--- Start ---

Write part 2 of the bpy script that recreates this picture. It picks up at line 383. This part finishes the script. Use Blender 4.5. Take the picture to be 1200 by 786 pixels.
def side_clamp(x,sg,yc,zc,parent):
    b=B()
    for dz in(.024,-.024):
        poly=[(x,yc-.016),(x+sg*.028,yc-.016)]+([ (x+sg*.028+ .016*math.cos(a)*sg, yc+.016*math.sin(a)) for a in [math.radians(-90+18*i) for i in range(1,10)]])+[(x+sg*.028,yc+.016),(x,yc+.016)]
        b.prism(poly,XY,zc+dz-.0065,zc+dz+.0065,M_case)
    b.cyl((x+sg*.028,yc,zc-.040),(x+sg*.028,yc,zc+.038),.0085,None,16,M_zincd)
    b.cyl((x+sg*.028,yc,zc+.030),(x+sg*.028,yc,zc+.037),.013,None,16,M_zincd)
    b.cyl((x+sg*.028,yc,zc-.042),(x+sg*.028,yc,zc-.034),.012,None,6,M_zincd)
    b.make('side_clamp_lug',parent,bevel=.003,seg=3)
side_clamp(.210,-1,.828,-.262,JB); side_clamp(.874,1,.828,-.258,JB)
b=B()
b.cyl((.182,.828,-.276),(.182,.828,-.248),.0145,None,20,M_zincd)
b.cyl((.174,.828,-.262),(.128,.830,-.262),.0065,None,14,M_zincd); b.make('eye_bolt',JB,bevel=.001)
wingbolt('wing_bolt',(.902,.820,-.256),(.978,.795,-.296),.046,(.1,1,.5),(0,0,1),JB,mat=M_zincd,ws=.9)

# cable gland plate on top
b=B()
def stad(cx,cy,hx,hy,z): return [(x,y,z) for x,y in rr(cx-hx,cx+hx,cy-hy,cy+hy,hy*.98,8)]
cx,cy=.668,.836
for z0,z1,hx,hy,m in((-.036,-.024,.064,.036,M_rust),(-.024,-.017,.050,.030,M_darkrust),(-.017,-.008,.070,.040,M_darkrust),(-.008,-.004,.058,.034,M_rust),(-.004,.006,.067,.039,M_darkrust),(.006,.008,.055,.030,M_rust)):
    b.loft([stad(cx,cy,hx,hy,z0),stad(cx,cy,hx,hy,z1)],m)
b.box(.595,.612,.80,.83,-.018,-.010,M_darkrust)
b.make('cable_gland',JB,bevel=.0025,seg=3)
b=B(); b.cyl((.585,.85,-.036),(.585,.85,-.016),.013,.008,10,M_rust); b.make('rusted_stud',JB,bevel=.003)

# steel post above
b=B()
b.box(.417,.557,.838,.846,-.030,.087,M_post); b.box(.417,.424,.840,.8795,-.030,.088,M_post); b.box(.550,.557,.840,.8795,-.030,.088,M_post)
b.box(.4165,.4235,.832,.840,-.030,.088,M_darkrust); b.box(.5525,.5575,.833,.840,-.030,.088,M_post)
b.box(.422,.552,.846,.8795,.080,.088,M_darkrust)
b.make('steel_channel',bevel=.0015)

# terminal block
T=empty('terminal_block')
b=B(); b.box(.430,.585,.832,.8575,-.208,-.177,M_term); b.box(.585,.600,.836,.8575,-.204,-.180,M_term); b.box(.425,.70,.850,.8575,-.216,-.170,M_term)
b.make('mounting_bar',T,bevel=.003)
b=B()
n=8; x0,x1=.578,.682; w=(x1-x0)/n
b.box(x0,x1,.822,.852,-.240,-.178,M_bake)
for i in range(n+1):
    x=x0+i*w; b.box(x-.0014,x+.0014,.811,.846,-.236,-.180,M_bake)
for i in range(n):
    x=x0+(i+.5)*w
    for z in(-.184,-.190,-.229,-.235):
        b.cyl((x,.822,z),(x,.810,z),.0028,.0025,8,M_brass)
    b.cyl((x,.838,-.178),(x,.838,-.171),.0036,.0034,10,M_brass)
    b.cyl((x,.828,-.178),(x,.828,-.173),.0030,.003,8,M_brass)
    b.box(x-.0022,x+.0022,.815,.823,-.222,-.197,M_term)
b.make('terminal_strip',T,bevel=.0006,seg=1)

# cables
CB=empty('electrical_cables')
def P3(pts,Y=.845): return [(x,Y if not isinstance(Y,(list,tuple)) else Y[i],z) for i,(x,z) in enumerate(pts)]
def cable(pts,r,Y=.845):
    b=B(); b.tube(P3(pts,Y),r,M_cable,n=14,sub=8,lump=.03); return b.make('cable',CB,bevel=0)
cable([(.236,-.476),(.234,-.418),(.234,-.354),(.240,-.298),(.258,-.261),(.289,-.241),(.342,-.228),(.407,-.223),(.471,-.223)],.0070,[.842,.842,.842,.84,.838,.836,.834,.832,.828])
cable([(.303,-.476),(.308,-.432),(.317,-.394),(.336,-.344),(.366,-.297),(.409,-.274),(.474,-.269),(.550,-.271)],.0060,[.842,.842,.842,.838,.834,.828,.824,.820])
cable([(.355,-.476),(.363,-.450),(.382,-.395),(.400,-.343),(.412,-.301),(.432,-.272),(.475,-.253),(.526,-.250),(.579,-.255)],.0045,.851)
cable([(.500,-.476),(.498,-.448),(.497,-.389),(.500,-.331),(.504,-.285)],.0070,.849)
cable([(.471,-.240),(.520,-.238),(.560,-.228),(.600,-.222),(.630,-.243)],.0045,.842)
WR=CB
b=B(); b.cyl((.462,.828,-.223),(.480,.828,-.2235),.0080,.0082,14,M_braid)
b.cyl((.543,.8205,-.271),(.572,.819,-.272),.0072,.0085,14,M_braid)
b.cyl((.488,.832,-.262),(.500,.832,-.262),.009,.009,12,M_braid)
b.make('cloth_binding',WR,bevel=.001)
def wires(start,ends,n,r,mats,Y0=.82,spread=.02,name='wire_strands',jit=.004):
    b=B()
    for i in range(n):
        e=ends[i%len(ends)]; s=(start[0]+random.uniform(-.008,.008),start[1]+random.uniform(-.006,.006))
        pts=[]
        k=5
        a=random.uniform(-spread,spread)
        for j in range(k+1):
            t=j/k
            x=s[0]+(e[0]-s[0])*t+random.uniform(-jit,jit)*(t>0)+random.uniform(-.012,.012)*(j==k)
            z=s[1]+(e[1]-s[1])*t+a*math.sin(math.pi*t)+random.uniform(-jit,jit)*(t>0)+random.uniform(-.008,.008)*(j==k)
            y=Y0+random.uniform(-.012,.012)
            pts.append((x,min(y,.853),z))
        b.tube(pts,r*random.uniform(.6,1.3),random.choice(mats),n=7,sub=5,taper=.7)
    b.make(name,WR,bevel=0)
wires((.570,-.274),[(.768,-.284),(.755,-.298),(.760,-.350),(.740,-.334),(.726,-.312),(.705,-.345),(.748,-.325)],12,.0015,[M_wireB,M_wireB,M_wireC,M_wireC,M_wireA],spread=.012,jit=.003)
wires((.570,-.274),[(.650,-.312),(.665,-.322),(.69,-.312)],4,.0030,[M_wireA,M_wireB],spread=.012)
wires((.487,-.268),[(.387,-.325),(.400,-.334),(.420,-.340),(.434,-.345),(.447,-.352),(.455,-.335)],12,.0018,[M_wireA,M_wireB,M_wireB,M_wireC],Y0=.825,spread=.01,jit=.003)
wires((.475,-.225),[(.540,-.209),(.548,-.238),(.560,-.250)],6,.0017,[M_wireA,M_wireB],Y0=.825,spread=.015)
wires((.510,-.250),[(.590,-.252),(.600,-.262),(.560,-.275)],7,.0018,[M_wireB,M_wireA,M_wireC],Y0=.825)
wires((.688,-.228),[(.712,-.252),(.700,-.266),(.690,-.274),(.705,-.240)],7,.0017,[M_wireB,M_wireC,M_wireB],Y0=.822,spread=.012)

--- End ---

| What you have to do |
Write the whole listing out again. Keep every line exactly as it is.

| Expected output |
Write part 2 of the bpy script that recreates this picture. It picks up at line 383. This part finishes the script. Use Blender 4.5. Take the picture to be 1200 by 786 pixels.
def side_clamp(x,sg,yc,zc,parent):
    b=B()
    for dz in(.024,-.024):
        poly=[(x,yc-.016),(x+sg*.028,yc-.016)]+([ (x+sg*.028+ .016*math.cos(a)*sg, yc+.016*math.sin(a)) for a in [math.radians(-90+18*i) for i in range(1,10)]])+[(x+sg*.028,yc+.016),(x,yc+.016)]
        b.prism(poly,XY,zc+dz-.0065,zc+dz+.0065,M_case)
    b.cyl((x+sg*.028,yc,zc-.040),(x+sg*.028,yc,zc+.038),.0085,None,16,M_zincd)
    b.cyl((x+sg*.028,yc,zc+.030),(x+sg*.028,yc,zc+.037),.013,None,16,M_zincd)
    b.cyl((x+sg*.028,yc,zc-.042),(x+sg*.028,yc,zc-.034),.012,None,6,M_zincd)
    b.make('side_clamp_lug',parent,bevel=.003,seg=3)
side_clamp(.210,-1,.828,-.262,JB); side_clamp(.874,1,.828,-.258,JB)
b=B()
b.cyl((.182,.828,-.276),(.182,.828,-.248),.0145,None,20,M_zincd)
b.cyl((.174,.828,-.262),(.128,.830,-.262),.0065,None,14,M_zincd); b.make('eye_bolt',JB,bevel=.001)
wingbolt('wing_bolt',(.902,.820,-.256),(.978,.795,-.296),.046,(.1,1,.5),(0,0,1),JB,mat=M_zincd,ws=.9)

# cable gland plate on top
b=B()
def stad(cx,cy,hx,hy,z): return [(x,y,z) for x,y in rr(cx-hx,cx+hx,cy-hy,cy+hy,hy*.98,8)]
cx,cy=.668,.836
for z0,z1,hx,hy,m in((-.036,-.024,.064,.036,M_rust),(-.024,-.017,.050,.030,M_darkrust),(-.017,-.008,.070,.040,M_darkrust),(-.008,-.004,.058,.034,M_rust),(-.004,.006,.067,.039,M_darkrust),(.006,.008,.055,.030,M_rust)):
    b.loft([stad(cx,cy,hx,hy,z0),stad(cx,cy,hx,hy,z1)],m)
b.box(.595,.612,.80,.83,-.018,-.010,M_darkrust)
b.make('cable_gland',JB,bevel=.0025,seg=3)
b=B(); b.cyl((.585,.85,-.036),(.585,.85,-.016),.013,.008,10,M_rust); b.make('rusted_stud',JB,bevel=.003)

# steel post above
b=B()
b.box(.417,.557,.838,.846,-.030,.087,M_post); b.box(.417,.424,.840,.8795,-.030,.088,M_post); b.box(.550,.557,.840,.8795,-.030,.088,M_post)
b.box(.4165,.4235,.832,.840,-.030,.088,M_darkrust); b.box(.5525,.5575,.833,.840,-.030,.088,M_post)
b.box(.422,.552,.846,.8795,.080,.088,M_darkrust)
b.make('steel_channel',bevel=.0015)

# terminal block
T=empty('terminal_block')
b=B(); b.box(.430,.585,.832,.8575,-.208,-.177,M_term); b.box(.585,.600,.836,.8575,-.204,-.180,M_term); b.box(.425,.70,.850,.8575,-.216,-.170,M_term)
b.make('mounting_bar',T,bevel=.003)
b=B()
n=8; x0,x1=.578,.682; w=(x1-x0)/n
b.box(x0,x1,.822,.852,-.240,-.178,M_bake)
for i in range(n+1):
    x=x0+i*w; b.box(x-.0014,x+.0014,.811,.846,-.236,-.180,M_bake)
for i in range(n):
    x=x0+(i+.5)*w
    for z in(-.184,-.190,-.229,-.235):
        b.cyl((x,.822,z),(x,.810,z),.0028,.0025,8,M_brass)
    b.cyl((x,.838,-.178),(x,.838,-.171),.0036,.0034,10,M_brass)
    b.cyl((x,.828,-.178),(x,.828,-.173),.0030,.003,8,M_brass)
    b.box(x-.0022,x+.0022,.815,.823,-.222,-.197,M_term)
b.make('terminal_strip',T,bevel=.0006,seg=1)

# cables
CB=empty('electrical_cables')
def P3(pts,Y=.845): return [(x,Y if not isinstance(Y,(list,tuple)) else Y[i],z) for i,(x,z) in enumerate(pts)]
def cable(pts,r,Y=.845):
    b=B(); b.tube(P3(pts,Y),r,M_cable,n=14,sub=8,lump=.03); return b.make('cable',CB,bevel=0)
cable([(.236,-.476),(.234,-.418),(.234,-.354),(.240,-.298),(.258,-.261),(.289,-.241),(.342,-.228),(.407,-.223),(.471,-.223)],.0070,[.842,.842,.842,.84,.838,.836,.834,.832,.828])
cable([(.303,-.476),(.308,-.432),(.317,-.394),(.336,-.344),(.366,-.297),(.409,-.274),(.474,-.269),(.550,-.271)],.0060,[.842,.842,.842,.838,.834,.828,.824,.820])
cable([(.355,-.476),(.363,-.450),(.382,-.395),(.400,-.343),(.412,-.301),(.432,-.272),(.475,-.253),(.526,-.250),(.579,-.255)],.0045,.851)
cable([(.500,-.476),(.498,-.448),(.497,-.389),(.500,-.331),(.504,-.285)],.0070,.849)
cable([(.471,-.240),(.520,-.238),(.560,-.228),(.600,-.222),(.630,-.243)],.0045,.842)
WR=CB
b=B(); b.cyl((.462,.828,-.223),(.480,.828,-.2235),.0080,.0082,14,M_braid)
b.cyl((.543,.8205,-.271),(.572,.819,-.272),.0072,.0085,14,M_braid)
b.cyl((.488,.832,-.262),(.500,.832,-.262),.009,.009,12,M_braid)
b.make('cloth_binding',WR,bevel=.001)
def wires(start,ends,n,r,mats,Y0=.82,spread=.02,name='wire_strands',jit=.004):
    b=B()
    for i in range(n):
        e=ends[i%len(ends)]; s=(start[0]+random.uniform(-.008,.008),start[1]+random.uniform(-.006,.006))
        pts=[]
        k=5
        a=random.uniform(-spread,spread)
        for j in range(k+1):
            t=j/k
            x=s[0]+(e[0]-s[0])*t+random.uniform(-jit,jit)*(t>0)+random.uniform(-.012,.012)*(j==k)
            z=s[1]+(e[1]-s[1])*t+a*math.sin(math.pi*t)+random.uniform(-jit,jit)*(t>0)+random.uniform(-.008,.008)*(j==k)
            y=Y0+random.uniform(-.012,.012)
            pts.append((x,min(y,.853),z))
        b.tube(pts,r*random.uniform(.6,1.3),random.choice(mats),n=7,sub=5,taper=.7)
    b.make(name,WR,bevel=0)
wires((.570,-.274),[(.768,-.284),(.755,-.298),(.760,-.350),(.740,-.334),(.726,-.312),(.705,-.345),(.748,-.325)],12,.0015,[M_wireB,M_wireB,M_wireC,M_wireC,M_wireA],spread=.012,jit=.003)
wires((.570,-.274),[(.650,-.312),(.665,-.322),(.69,-.312)],4,.0030,[M_wireA,M_wireB],spread=.012)
wires((.487,-.268),[(.387,-.325),(.400,-.334),(.420,-.340),(.434,-.345),(.447,-.352),(.455,-.335)],12,.0018,[M_wireA,M_wireB,M_wireB,M_wireC],Y0=.825,spread=.01,jit=.003)
wires((.475,-.225),[(.540,-.209),(.548,-.238),(.560,-.250)],6,.0017,[M_wireA,M_wireB],Y0=.825,spread=.015)
wires((.510,-.250),[(.590,-.252),(.600,-.262),(.560,-.275)],7,.0018,[M_wireB,M_wireA,M_wireC],Y0=.825)
wires((.688,-.228),[(.712,-.252),(.700,-.266),(.690,-.274),(.705,-.240)],7,.0017,[M_wireB,M_wireC,M_wireB],Y0=.822,spread=.012)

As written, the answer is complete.